Inspiré par les vrais carnets de voyage de Michel Adanson, David Diop relate comment ce jeune botaniste, vers 1750, envoyé par l'académie royale des sciences, est parti explorer le Sénégal pour explorer la flore locale, et a découvert un peuple, une langue le Wolof qu'il a apprise, et l'horreur de l'esclavage.
À travers ce récit, l'auteur nous permet de découvrir cette période pré-coloniale où le Sénégal est partagé en plusieurs royaumes qui se font la guerre et où, pour commercer et se déplacer il faut négocier avec les rois qui sont en place. Michel Adanson bénéficiera de la présence au cours de son périple d'un jeune homme, Ndiak, véritable sésame lui permettant de déambuler à l'intérieur du Sénégal, celui-ci lui ayant été fourni par le roi du Waalo. de même, les routes ou les voies de chemin de fer sont encore inexistantes et les déplacements difficiles et risqués. Adanson s'en apercevra, au cours de la recherche de cette Africaine, Maram, poursuite, qui le mènera du Nord au Sud du pays jusqu'à l'île de Gorée. Cette île était le lieu d'embarquement des Africains captifs sur les navires négriers et connue comme « la porte du voyage sans retour ».
C'est avec beaucoup d'émotion et de plaisir que j'ai voyagé aux côtés de ce botaniste, sujet au mal de mer, accompagné de Ndiak, deux porteurs de ses malles et de six guerriers du royaume de Waloo armés, qui a préféré rallonger sa progression en passant par les terres plutôt que par la mer.
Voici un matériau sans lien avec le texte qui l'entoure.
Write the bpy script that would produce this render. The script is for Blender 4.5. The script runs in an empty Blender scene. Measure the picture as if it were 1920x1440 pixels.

J'ai été particulièrement sensible au raisonnement de Michel Adanson et à sa démonstration de l'égalité de tous les hommes, quelle que soit leur couleur.
Quant à l'évocation du mythe d'Orphée et d'Eurydice mis en parallèle avec l'extrême violence et la terrible souffrance de Michel et Maram, ces deux êtres qui vont se rejoindre, s'aimer puis se perdre, elle est on ne peut plus adéquate à la situation.
La porte du voyage sans retour, est un roman envoûtant qui se lit comme un livre d'aventures tout en étant extrêmement riche historiquement et humainement.
Si le roman débute par l'histoire d'une transmission entre un père et sa fille, c'est également un superbe plaidoyer que David Diop livre en faveur de ceux qu'on désignait sous le terme de Nègres, selon la terminologie de l'époque, ce mot entaché d'infamie aujourd'hui, mais qu'il emploie pour rester fidèle au personnage et au contexte historique. Avec le naturaliste Adanson, nous découvrons et ne pouvons que nous indigner de découvrir ces Nègres, hommes, femmes ou enfants considérés comme des marchandises, capturés et transportés de l'autre côté de l'océan, dans d'horribles souffrances.
J'avais beaucoup apprécié le précédent roman de David Diop, Frères d'âme, prix Goncourt des Lycéens 2018 et de l'international Booker Price 2021, qui était le récit de tirailleurs sénégalais dans les tranchées durant la guerre de 14-18 et je me suis à nouveau délectée avec La porte du voyage sans retour, surnom donné à l'île de Gorée, d'où sont partis des millions d'Africains au temps de la traite des Noirs.